Mais l’idée de survivance prend aussi un sens métaphysique, nous sommes tous des survivants parce que la condition humaine c’est la précarité (c’est peut-être ça d’ailleurs, l’idée du Dieu est mort nietzschéen), c’est l’idée de Aby Warburg que Didi Hubermann commente dans Essayer voir. Todorov aussi avait écrit un livre sur les camps, Face à l’extrême, et on peut dire que nous vivons aujourd’hui constamment face à l’extrême, Jean Baudrillard n’écrit-il pas que nous sommes passés dans un temps d’après la fin, que Baudrillard qualifie d’extrême ?

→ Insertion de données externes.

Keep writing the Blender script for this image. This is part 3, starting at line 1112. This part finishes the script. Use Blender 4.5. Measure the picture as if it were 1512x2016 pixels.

Cette trajectoire, de la guerre mondiale à aujourd’hui, c’est celle de cette femme qui a traversé tout le siècle. Qu’est-ce que ça veut dire, traverser un siècle, à l’échelle d’une vie ?

 

Patrick Marot. Tu es une spécialiste de la mystique, et la vieille dame, même si elle n’est pas insensible à la problématique religieuse, n’est guère mystique. Est-ce qu’il y a toutefois une sorte de pont entre cette histoire et cette dimension de la mystique ?

 

Lydie Parisse. Bien sûr que la personne réelle qui a servi de modèle à L’Opposante de la presqu’île ne pratiquait qu’une religion de convenance, peut-être une manière de se démarquer d’un catholicisme breton encore très vivace.

Je crois que Serge Pey a bien qualifié la spiritualité de ce livre en le qualifiant de panthéiste. L’opposante est sensible aux fleurs, aux oiseaux, à tout ce qui la relie au ciel et à la terre.

Le personnage connaît aussi des moments d’illumination profane, des épiphanies en quelque sorte. Et j’aime son dénuement, sa simplicité.

Je crois que ce qui relève de la mystique, c’est plutôt l’écriture elle-même. J’écris en lisant les mystiques, Ruysbroeck, Maeterlinck m’ont inspirée, par exemple.